The US has to "present it in a way that they are helping the PA and not the president's office," he said. Otherwise, "it puts more oil on the fire. There is a big fear within Hamas that these weapons will be used against them, which makes them take the initiative to get more weapons and to protect themselves … you are promoting the competition between the Fatah generals and Hamas."

While the US says that is not part of its goal, it will be difficult to convince Hamas supporters otherwise.

"All of the support by the US administration of the Presidential Guard has made a real crisis between the Hamas and the Presidential Guard," says Fawzi Barhoum, a Hamas spokesperson in Gaza. He accused the US of promoting sectarian strife across the Middle East to protect Israel. "The new Middle East is dependant upon splitting the people into two sides," he says.

Mr. Baskin said that while the Israeli military establishment was at first leery of allowing shipments of arms to forces loyal to Abbas, the prevailing view among Israel's generals is that a direct military confrontation inside Gaza with Hamas is inevitable, so some generals believe it's worth arming Abbas first.

Whether a Palestinian civil war is good or bad for Israel, he said the military is split.

For Egypt, which is backing the US effort along with other secular authoritarian Arab states, anything that may weaken Hamas may be viewed as a positive. Hamas is an offshoot of the Muslim Brotherhood, Egypt's most popular opposition movement, and currently hundreds of Brotherhood members are in Egyptian jails as political prisoners.

"We can not accept the point of view that the US and Egypt are trying to push this situation in Gaza to civil war, or to cause violence among Palestinian factions. Only pro-Hamas, pro-Muslim brotherhood people believe that," says Emad Gad, a political scientist at the Al Ahram Center for Strategic and International studies, which is partially funded by the Egyptian government.
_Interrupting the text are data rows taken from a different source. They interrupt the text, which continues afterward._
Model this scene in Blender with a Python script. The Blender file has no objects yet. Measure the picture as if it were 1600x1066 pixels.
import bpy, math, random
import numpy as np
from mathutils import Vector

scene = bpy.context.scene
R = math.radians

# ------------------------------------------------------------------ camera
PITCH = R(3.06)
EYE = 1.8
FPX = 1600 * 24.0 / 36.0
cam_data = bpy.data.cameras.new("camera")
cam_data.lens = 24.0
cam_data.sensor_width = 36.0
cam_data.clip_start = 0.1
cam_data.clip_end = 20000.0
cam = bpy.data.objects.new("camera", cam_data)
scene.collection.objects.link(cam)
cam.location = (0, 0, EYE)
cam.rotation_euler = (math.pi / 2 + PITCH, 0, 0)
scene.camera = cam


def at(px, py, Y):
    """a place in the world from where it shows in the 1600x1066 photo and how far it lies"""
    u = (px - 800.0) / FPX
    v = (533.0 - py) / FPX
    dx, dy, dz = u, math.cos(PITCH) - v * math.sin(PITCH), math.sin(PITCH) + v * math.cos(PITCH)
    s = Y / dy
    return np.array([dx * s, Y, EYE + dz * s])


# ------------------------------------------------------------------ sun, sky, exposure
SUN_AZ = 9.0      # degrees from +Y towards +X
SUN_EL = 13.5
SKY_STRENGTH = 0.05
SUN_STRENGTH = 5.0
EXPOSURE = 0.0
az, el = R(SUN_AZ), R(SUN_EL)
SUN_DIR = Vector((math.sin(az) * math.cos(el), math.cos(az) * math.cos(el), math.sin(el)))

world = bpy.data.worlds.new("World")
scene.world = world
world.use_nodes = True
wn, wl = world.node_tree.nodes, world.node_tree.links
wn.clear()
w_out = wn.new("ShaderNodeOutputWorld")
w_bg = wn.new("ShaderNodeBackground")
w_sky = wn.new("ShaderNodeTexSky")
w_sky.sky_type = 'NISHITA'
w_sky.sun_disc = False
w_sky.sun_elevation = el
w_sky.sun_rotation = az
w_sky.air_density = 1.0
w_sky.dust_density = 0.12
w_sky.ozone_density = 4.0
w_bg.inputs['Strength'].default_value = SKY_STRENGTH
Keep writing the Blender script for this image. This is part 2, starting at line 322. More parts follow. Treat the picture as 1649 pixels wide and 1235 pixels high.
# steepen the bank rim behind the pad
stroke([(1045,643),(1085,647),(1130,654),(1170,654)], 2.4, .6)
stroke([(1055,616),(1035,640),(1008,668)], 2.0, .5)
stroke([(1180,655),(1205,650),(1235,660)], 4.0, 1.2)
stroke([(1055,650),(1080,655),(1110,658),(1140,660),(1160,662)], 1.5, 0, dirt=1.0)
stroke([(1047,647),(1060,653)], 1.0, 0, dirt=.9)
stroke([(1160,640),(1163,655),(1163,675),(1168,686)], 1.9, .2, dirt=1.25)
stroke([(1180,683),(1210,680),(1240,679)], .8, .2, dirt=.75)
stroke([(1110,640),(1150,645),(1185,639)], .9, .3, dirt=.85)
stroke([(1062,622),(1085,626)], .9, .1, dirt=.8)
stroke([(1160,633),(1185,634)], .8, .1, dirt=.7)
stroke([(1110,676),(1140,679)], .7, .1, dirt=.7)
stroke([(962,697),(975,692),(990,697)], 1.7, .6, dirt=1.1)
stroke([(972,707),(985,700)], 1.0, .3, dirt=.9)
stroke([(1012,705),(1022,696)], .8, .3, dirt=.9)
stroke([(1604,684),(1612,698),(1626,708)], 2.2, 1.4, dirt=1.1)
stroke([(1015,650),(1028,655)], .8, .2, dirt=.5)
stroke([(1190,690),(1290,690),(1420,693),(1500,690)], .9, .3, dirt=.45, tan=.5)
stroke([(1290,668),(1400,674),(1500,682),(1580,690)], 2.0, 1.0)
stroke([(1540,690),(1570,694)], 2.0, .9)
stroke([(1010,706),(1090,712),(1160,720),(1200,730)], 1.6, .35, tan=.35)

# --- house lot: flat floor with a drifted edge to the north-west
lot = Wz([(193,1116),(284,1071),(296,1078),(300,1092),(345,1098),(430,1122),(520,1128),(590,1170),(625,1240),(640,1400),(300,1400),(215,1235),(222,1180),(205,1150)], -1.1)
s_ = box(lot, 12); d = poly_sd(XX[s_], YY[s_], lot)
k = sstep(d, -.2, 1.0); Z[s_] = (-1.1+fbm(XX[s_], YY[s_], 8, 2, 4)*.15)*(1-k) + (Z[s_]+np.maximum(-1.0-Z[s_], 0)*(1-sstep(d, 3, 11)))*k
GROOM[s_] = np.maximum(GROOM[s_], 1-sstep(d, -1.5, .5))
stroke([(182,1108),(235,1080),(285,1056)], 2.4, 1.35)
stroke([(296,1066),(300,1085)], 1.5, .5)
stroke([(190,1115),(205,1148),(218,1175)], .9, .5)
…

"The Egyptian regime here is trying to minimize the influence of the Muslim Brotherhood and any success for the Hamas government means more support for the Brotherhood in Egypt, so the Egyptian regime has to seek to minimize their role."

Mr. Gad says Egypt would also like to see the Mecca Agreement of earlier this year, which was brokered by Saudi Arabia and saw Hamas and Fatah enter into a unity government, fall by the wayside, since it legitimizes Hamas, a movement he says that stands in the way of "regional cooperation and an eventual settlement."

The internal Palestinian fighting has helped bolster the position of Fatah members like Mohammed Dahlan, who heads the Palestinian National Security Council. Mr. Dahlan, who has spent five years in prison for alleged terrorism against Israel, has considerable armed support in Gaza and his supporters have sought to destabilize Palestinian governments when he's been sidelined in the past.

Although US insiders say that when Dayton drew up his training plans for the Fatah forces, he had hoped to sideline figures like Dahlan, and bring in new faces untainted by the allegations of corruption that swirl around such figures.

The Presidential Guard is something of an elite unit drawn from Force 17, a Fatah commando group that was created in the early 1970s to focus on assassinating Israeli officials.

"What you used to have is Force 17, and the Presidential Guard was a unit within Force 17," says Mr. Rabbani of the ICG. "I think the American approach is to extract it, establish it as an independent force, and give the Presidential Guard a role well above and beyond [that of] protecting the president."

"I wouldn't characterize the recent escalation as a product of US policy, it was clearly first and foremost an internal Palestinian dispute that led to this escalation," says Rabbani. "But the US involvement has contributed to it negatively, and I would argue, deliberately, if the policy is one where having the Palestinians operate on the basis of a broadly based consensus rather than violent political rivalry is being undermined."